This is an interesting look at
the way the mortgage market changed from a tightly regulated way to ensure homeowners had the income to buy a house to a quick way to make a buck.
In the golden age of American home buying — the years after World War II — savings-and-loan institutions or government agencies supplied returning G.I.’s with fixed 30-year mortgages. Home prices appreciated, steadily but at modest rates, and lending fiascoes were rare...
...The world began to change in the late 1970s, when Salomon Brothers...pioneered the mortgage security...Instead of keeping his mortgages in a drawer, the banker on Main Street could unload his risk by selling them to Salomon. The banker was thus converted from a long-term lender to a mere originator of loans.

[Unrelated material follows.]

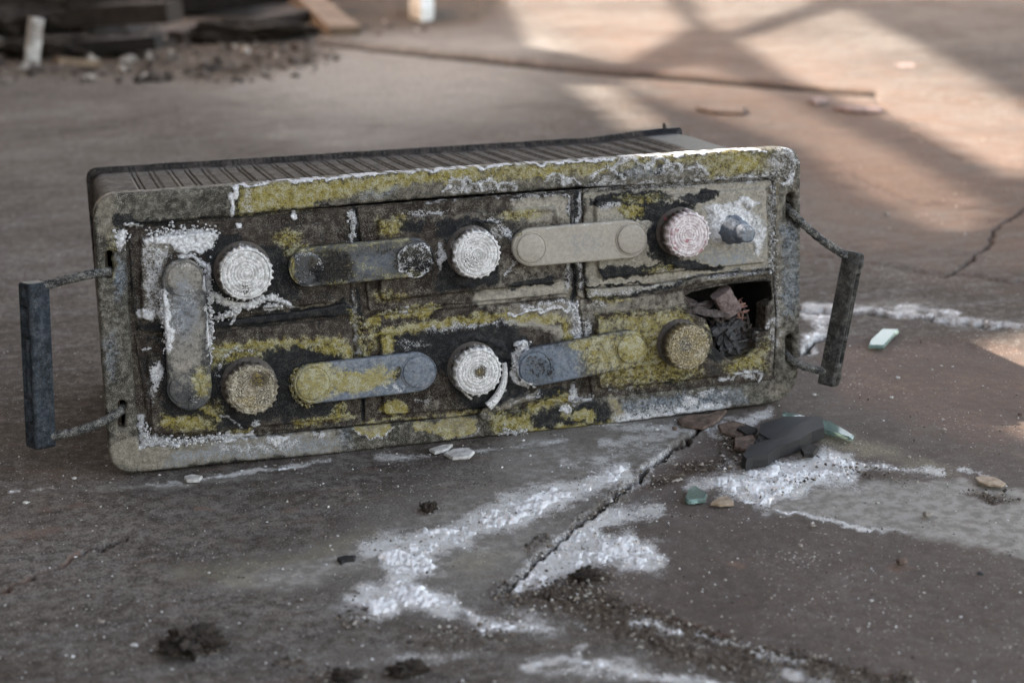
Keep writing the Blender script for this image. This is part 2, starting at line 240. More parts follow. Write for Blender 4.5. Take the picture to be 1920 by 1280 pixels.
ST.E('T', 345, 620, 50, 120, .52, .5); ST.E('B', 345, 580, 40, 80, .6, .7); ST.E('T', 347, 525, 42, 42, .6, .4); ST.E('W', 360, 555, 20, 30, .35, .8); ST.E('K', 350, 660, 30, 30, .3, .9); ST.L('W', [(304, 555), (312, 600), (316, 650)], 8, .95, 5); ST.L('W', [(388, 510), (392, 560), (394, 610), (392, 650)], 6, .9, 4); ST.E('W', 340, 500, 26, 10, .4, .7)
ST.E('W', 330, 600, 16, 50, .3, .8); ST.E('Y', 380, 715, 20, 32, .75, .5); ST.P('K', [(352, 690), (372, 695), (385, 730), (375, 765), (345, 770), (350, 740), (365, 720)], .5, 5); ST.E('W', 372, 745, 14, 22, .3, .7); ST.E('K', 330, 700, 12, 16, .3, .6)
ST.P('B', [(545, 675), (825, 650), (825, 745), (545, 765)], .95, 6); ST.P('T', [(545, 675), (825, 650), (825, 745), (545, 765)], .45, 6); ST.E('Y', 590, 715, 50, 45, .85, .4); ST.E('Y', 670, 715, 70, 24, 1, .5, -5); ST.E('Y', 710, 700, 34, 20, .7, .6); ST.E('K', 740, 700, 10, 18, .7, .6); ST.E('W', 740, 730, 40, 8, .4, .7); ST.E('B', 625, 685, 60, 12, -.3, .5)
ST.L('Y', [(552, 690), (545, 715), (556, 740), (580, 755)], 8, 1, 3); ST.E('T', 600, 685, 20, 9, .6, .6)
ST.P('B', [(965, 655), (1090, 645), (1090, 715), (965, 725)], .95, 12); ST.E('K', 1010, 690, 40, 36, .55, .6); ST.E('T', 1070, 670, 40, 26, .35, .7); ST.P('Y', [(1080, 640), (1225, 610), (1225, 695), (1100, 700)], .7, 20); ST.E('Y', 1184, 652, 36, 36, .9, .5); ST.L('Y', [(1070, 650), (1150, 632)], 8, .8, 6); ST.P('T', [(1090, 640), (1225, 610), (1225, 695), (1100, 705)], .4, 14)
ST.R('W', 1003, 685, 37, 3.5, .9, 3, 110, 260)
# caps
def cap_paint(cx, cy, r, ws, ys, ks, ts):
    CP.E('W', cx, cy, r + 8, r + 8, ws, .1); CP.E('Y', cx, cy, r + 8, r + 8, ys, .1); CP.E('K', cx, cy, r + 8, r + 8, ks, .1); CP.E('T', cx, cy, r + 10, r + 10, ts, .1)
cap_paint(461, 514, 46, .80, .05, 0, .9); CP.E('K', 462, 540, 24, 8, .5, .7); CP.E('W', 462, 540, 22, 8, -.35, .7)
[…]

The game continued, with non-bank entrants into the mortgage market offering all sorts of products like adjustable-rate mortgages or allowing people much more house than they could afford.
Lenders and borrowers alike knew that such loans were dicey; they were counting on the borrowers to refinance — which, as long as home prices kept rising, was a cinch. Naturally, when prices stopped rising, the music stopped.
So what happens now? Some states are looking to help bail out the unfortunate borrowers who didn't understand how their mortgage was merely a risky investment by a Wall Street hedge fund investor. But how to do so without rewarding the investor, who ought to be left holding the tab for their poor choice.